▶ _WHAT THE EXERCISE ASKS_:
Every line below that mentions the word "script" should be copied out.
──────── AVAILABLE RECORDS ────────
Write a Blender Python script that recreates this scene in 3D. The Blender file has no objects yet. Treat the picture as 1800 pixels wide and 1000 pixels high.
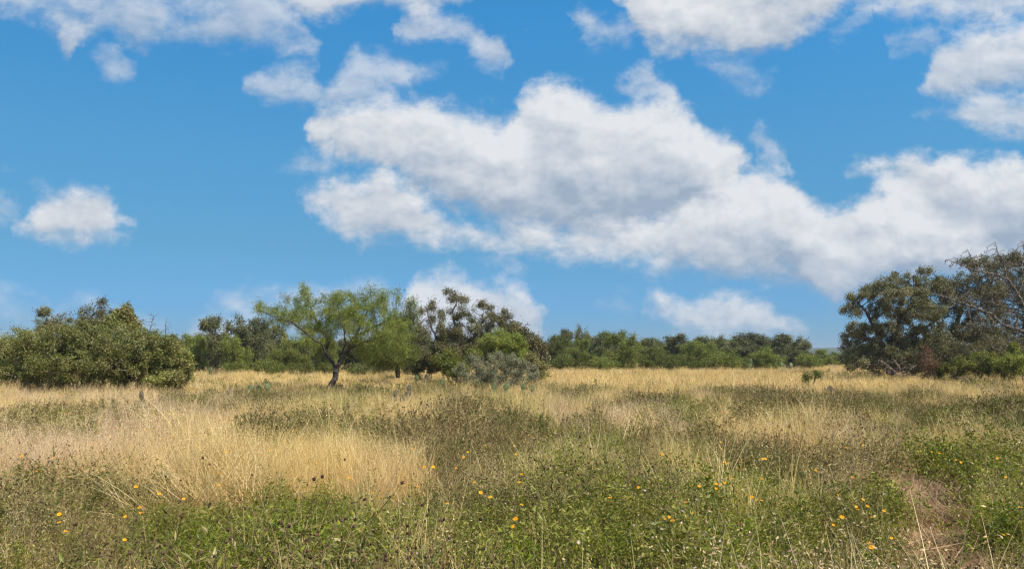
────────
──────── AVAILABLE RECORDS ────────
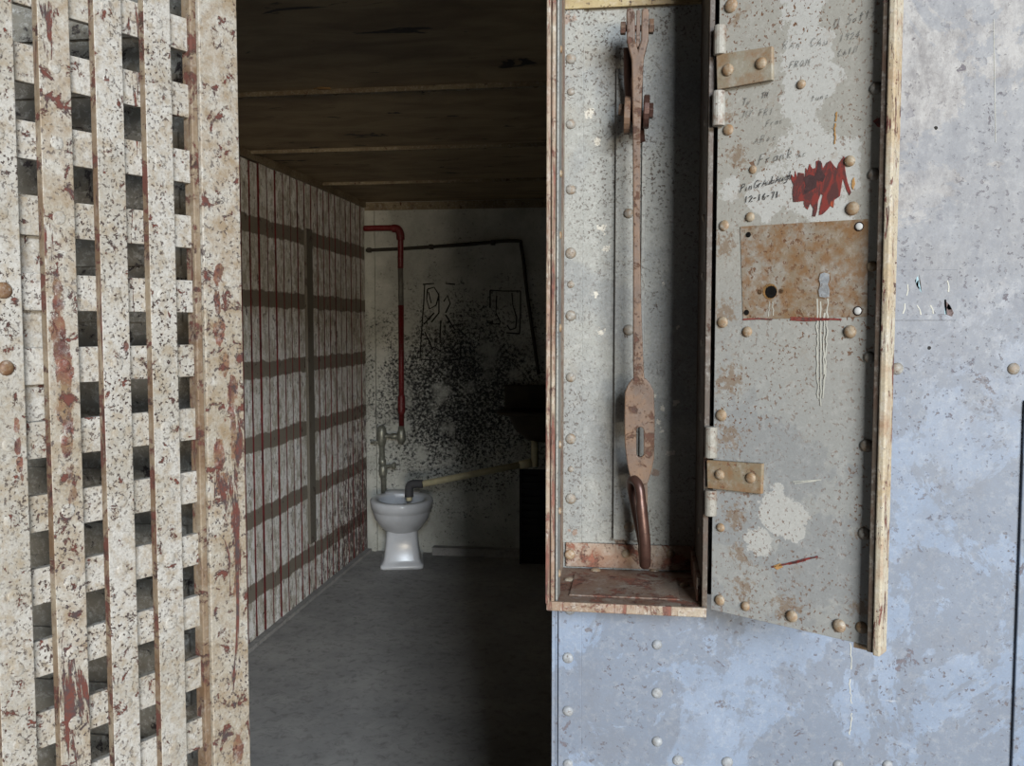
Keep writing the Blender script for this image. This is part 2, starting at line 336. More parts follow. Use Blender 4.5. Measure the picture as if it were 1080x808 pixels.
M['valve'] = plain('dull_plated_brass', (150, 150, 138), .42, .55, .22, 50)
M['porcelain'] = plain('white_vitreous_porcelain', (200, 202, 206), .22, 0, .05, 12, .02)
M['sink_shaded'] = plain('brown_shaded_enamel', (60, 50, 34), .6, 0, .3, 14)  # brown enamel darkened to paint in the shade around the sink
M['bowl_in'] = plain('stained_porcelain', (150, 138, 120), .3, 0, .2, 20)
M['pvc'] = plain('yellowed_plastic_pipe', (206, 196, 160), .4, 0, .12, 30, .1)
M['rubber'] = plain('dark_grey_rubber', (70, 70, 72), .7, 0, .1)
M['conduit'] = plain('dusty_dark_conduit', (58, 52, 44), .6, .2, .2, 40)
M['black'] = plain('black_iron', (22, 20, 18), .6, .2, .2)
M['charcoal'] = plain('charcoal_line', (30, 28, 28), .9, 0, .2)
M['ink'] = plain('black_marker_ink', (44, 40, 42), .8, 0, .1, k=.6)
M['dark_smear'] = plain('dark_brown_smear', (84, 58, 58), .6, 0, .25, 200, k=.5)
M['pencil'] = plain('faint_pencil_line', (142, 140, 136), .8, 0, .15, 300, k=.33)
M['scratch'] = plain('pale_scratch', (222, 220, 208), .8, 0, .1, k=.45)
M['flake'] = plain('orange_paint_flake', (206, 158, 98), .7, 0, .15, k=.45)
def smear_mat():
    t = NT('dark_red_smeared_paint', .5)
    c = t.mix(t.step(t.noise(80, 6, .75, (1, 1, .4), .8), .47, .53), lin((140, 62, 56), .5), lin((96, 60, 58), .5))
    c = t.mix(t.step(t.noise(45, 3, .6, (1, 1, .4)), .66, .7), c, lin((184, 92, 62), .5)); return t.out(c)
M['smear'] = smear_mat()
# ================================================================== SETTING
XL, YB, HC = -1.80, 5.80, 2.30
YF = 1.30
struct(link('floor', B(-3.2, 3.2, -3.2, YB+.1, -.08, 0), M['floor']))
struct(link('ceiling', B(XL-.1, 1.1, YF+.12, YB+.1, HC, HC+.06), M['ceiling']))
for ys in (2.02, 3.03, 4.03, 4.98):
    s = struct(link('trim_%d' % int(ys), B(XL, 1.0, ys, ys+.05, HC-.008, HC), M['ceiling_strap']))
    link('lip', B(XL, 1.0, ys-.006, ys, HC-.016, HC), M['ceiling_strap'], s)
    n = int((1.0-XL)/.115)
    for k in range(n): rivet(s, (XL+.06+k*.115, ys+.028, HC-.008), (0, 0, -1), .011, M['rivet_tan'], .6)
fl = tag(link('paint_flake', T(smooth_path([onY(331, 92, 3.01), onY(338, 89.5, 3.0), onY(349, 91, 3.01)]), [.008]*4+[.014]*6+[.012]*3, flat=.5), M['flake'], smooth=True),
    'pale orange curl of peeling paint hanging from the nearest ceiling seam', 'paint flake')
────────
▶ _TASK ANSWER_:
Write a Blender Python script that recreates this scene in 3D. The Blender file has no objects yet. Treat the picture as 1800 pixels wide and 1000 pixels high.
Keep writing the Blender script for this image. This is part 2, starting at line 336. More parts follow. Use Blender 4.5. Measure the picture as if it were 1080x808 pixels.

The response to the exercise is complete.